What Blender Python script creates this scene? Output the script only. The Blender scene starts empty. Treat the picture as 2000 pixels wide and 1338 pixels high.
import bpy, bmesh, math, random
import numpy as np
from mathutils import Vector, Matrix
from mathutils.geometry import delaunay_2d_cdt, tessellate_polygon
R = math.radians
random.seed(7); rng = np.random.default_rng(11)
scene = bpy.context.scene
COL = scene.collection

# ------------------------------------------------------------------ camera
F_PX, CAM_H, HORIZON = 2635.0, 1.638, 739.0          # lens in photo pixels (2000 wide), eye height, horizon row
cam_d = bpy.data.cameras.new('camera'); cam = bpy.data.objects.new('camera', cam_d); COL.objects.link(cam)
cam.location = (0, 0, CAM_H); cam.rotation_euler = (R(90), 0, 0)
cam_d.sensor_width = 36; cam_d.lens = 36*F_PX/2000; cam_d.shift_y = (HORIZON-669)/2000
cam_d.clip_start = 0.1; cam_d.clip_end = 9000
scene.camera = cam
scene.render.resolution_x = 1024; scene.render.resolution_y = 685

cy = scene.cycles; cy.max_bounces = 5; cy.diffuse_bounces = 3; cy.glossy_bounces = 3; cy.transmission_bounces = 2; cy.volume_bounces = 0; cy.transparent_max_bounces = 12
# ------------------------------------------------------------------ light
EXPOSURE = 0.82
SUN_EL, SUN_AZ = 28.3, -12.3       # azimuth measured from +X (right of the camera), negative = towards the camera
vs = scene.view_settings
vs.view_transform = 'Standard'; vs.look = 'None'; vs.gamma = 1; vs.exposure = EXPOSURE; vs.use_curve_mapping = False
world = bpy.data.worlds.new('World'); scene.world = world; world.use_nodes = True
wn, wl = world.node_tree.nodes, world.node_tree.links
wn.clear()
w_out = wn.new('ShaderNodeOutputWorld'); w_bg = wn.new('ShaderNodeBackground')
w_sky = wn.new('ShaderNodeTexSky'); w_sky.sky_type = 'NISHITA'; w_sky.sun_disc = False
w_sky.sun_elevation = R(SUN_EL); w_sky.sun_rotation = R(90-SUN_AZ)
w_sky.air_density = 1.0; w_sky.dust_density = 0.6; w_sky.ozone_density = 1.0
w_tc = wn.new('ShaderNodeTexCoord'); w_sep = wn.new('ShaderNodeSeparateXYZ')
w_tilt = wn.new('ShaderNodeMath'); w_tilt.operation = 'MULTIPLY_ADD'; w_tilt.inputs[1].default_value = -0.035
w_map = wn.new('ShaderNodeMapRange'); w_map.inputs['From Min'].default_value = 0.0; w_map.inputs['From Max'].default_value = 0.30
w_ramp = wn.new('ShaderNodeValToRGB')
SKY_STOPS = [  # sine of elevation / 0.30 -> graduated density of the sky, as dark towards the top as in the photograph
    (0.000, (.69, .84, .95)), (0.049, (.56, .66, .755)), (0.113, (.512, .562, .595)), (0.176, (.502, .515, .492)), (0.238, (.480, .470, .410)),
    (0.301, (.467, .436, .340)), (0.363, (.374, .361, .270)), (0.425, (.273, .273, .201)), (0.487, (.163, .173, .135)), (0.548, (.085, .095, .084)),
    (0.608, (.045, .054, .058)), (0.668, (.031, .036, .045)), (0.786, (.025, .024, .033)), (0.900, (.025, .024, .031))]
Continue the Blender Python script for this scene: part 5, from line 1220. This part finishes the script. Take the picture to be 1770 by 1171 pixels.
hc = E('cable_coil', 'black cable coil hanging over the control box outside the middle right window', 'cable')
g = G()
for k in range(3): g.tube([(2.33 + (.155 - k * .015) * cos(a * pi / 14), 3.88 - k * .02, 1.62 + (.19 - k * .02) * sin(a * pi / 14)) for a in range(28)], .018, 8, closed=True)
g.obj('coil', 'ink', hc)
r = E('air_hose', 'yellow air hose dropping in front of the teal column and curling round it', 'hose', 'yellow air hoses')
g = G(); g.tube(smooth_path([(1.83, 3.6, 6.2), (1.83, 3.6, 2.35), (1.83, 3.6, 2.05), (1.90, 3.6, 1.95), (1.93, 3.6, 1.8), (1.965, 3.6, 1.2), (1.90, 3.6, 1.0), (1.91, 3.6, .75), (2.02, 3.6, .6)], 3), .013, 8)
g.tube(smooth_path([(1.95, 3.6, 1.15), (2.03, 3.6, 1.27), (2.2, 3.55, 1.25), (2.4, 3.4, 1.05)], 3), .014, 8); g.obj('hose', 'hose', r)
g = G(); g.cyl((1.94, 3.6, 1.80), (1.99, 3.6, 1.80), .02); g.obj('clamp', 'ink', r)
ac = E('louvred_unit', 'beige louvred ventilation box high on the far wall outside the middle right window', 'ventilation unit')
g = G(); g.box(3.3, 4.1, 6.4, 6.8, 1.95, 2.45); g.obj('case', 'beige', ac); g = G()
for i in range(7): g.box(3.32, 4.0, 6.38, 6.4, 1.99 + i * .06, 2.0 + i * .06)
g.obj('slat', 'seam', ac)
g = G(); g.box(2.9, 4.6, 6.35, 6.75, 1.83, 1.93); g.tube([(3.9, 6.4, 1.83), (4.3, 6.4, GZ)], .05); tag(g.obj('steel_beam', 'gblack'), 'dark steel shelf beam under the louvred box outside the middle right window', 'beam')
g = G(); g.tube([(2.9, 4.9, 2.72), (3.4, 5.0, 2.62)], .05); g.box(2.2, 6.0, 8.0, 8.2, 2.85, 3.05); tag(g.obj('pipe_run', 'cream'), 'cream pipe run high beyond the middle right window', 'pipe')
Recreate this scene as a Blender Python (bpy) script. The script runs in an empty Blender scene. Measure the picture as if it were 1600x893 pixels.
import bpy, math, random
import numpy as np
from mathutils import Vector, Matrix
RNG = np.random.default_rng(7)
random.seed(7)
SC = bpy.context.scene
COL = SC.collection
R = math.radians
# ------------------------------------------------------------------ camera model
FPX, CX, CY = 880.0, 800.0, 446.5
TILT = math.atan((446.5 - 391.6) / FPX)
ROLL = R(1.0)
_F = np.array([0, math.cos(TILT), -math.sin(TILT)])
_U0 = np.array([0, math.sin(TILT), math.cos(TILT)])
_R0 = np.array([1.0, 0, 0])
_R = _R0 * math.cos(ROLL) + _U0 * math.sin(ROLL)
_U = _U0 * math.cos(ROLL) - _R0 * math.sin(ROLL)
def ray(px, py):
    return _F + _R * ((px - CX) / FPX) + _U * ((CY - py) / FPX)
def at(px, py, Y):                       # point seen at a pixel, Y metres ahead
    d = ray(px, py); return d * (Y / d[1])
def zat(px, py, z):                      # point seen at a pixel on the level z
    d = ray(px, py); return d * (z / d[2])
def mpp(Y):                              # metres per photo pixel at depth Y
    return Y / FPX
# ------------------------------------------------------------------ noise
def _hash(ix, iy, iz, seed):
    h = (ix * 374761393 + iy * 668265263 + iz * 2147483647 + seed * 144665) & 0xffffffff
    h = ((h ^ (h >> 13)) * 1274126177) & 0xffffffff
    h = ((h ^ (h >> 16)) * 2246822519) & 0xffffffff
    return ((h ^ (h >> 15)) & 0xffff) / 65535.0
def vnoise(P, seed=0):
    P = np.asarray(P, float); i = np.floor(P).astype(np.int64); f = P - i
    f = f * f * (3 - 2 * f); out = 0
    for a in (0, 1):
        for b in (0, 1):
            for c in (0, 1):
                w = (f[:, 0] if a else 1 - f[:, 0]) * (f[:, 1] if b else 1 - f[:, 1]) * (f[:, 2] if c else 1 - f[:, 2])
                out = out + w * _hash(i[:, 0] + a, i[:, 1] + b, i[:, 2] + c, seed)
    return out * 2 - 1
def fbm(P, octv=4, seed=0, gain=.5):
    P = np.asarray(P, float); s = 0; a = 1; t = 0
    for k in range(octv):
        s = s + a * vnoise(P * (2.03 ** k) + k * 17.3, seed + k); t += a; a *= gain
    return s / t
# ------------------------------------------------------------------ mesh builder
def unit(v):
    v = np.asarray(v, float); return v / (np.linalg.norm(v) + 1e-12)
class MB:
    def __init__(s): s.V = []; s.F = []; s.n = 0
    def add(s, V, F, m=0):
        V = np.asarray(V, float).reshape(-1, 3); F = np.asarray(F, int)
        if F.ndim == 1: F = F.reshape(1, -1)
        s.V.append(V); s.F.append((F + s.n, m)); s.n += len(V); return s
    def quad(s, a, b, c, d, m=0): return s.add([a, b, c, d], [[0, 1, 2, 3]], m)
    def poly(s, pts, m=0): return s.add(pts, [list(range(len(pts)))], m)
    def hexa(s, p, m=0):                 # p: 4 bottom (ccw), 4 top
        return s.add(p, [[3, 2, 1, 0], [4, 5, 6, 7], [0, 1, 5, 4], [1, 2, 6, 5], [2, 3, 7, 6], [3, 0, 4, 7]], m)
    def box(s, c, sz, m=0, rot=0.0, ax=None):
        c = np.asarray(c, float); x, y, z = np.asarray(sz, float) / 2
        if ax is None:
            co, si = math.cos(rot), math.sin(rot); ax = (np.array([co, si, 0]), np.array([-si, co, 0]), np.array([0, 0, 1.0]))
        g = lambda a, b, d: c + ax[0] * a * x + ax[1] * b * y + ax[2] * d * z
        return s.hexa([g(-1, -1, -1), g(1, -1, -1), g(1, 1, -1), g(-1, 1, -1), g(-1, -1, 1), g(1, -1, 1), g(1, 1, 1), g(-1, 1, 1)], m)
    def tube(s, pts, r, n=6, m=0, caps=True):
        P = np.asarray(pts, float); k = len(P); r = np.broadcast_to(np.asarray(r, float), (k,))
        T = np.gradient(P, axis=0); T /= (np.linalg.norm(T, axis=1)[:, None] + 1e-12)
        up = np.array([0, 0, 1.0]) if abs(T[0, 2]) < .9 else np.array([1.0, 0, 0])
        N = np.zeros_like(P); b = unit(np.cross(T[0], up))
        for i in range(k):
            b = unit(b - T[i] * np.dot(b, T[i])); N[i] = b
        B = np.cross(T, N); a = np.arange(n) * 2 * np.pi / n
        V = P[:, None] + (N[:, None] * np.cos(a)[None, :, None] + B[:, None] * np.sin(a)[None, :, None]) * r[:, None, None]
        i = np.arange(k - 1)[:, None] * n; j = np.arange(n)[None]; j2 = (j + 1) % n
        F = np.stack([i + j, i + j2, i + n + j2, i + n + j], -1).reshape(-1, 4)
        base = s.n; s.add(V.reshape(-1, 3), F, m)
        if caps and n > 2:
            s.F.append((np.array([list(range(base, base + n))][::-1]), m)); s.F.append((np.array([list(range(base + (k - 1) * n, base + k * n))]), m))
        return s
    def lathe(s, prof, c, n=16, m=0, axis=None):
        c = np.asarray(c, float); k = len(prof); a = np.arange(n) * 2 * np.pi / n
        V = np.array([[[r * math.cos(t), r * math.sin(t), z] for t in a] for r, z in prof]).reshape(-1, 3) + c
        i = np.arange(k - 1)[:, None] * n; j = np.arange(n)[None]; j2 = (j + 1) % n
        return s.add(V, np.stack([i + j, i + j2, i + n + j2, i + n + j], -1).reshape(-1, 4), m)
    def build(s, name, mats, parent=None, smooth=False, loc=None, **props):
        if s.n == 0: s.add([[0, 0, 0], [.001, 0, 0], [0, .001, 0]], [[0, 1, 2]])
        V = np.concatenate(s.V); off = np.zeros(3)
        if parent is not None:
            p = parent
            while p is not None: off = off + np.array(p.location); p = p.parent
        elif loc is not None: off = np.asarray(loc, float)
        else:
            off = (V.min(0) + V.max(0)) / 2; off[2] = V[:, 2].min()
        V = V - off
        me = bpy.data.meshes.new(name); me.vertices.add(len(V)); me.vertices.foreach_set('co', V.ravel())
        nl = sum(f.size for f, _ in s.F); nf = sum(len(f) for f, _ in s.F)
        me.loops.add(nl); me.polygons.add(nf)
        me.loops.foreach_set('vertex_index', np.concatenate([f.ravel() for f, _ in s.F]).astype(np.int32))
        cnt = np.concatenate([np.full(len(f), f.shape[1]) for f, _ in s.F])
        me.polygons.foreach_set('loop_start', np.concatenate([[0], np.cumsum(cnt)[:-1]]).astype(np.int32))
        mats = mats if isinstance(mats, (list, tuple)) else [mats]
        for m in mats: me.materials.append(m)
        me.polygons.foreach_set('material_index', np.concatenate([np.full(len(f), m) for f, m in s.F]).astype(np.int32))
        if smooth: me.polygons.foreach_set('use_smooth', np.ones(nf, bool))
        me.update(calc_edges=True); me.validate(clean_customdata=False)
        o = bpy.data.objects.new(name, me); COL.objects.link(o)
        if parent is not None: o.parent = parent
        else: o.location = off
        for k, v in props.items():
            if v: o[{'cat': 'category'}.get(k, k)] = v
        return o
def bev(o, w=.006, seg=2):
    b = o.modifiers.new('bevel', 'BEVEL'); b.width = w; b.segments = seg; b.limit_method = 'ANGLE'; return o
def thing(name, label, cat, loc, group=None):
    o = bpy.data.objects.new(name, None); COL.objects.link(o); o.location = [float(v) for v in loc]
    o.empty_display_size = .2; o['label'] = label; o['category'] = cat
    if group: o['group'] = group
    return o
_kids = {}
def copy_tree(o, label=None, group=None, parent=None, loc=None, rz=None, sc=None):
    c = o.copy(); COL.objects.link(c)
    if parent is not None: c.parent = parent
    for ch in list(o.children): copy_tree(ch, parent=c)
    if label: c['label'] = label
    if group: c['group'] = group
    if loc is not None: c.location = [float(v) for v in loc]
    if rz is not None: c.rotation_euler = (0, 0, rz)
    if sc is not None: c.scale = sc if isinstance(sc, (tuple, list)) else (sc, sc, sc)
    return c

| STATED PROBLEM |
Give again the lines from the one with "Continue the Blender" to the one with "g = G(); g.tube([(2.9, 4.9, 2.72), (3.4, 5.0, 2.62)], .05);", both lines included, exactly and with no other line.

| COMPLETED TASK |
Continue the Blender Python script for this scene: part 5, from line 1220. This part finishes the script. Take the picture to be 1770 by 1171 pixels.
hc = E('cable_coil', 'black cable coil hanging over the control box outside the middle right window', 'cable')
g = G()
for k in range(3): g.tube([(2.33 + (.155 - k * .015) * cos(a * pi / 14), 3.88 - k * .02, 1.62 + (.19 - k * .02) * sin(a * pi / 14)) for a in range(28)], .018, 8, closed=True)
g.obj('coil', 'ink', hc)
r = E('air_hose', 'yellow air hose dropping in front of the teal column and curling round it', 'hose', 'yellow air hoses')
g = G(); g.tube(smooth_path([(1.83, 3.6, 6.2), (1.83, 3.6, 2.35), (1.83, 3.6, 2.05), (1.90, 3.6, 1.95), (1.93, 3.6, 1.8), (1.965, 3.6, 1.2), (1.90, 3.6, 1.0), (1.91, 3.6, .75), (2.02, 3.6, .6)], 3), .013, 8)
g.tube(smooth_path([(1.95, 3.6, 1.15), (2.03, 3.6, 1.27), (2.2, 3.55, 1.25), (2.4, 3.4, 1.05)], 3), .014, 8); g.obj('hose', 'hose', r)
g = G(); g.cyl((1.94, 3.6, 1.80), (1.99, 3.6, 1.80), .02); g.obj('clamp', 'ink', r)
ac = E('louvred_unit', 'beige louvred ventilation box high on the far wall outside the middle right window', 'ventilation unit')
g = G(); g.box(3.3, 4.1, 6.4, 6.8, 1.95, 2.45); g.obj('case', 'beige', ac); g = G()
for i in range(7): g.box(3.32, 4.0, 6.38, 6.4, 1.99 + i * .06, 2.0 + i * .06)
g.obj('slat', 'seam', ac)
g = G(); g.box(2.9, 4.6, 6.35, 6.75, 1.83, 1.93); g.tube([(3.9, 6.4, 1.83), (4.3, 6.4, GZ)], .05); tag(g.obj('steel_beam', 'gblack'), 'dark steel shelf beam under the louvred box outside the middle right window', 'beam')
g = G(); g.tube([(2.9, 4.9, 2.72), (3.4, 5.0, 2.62)], .05); g.box(2.2, 6.0, 8.0, 8.2, 2.85, 3.05); tag(g.obj('pipe_run', 'cream'), 'cream pipe run high beyond the middle right window', 'pipe')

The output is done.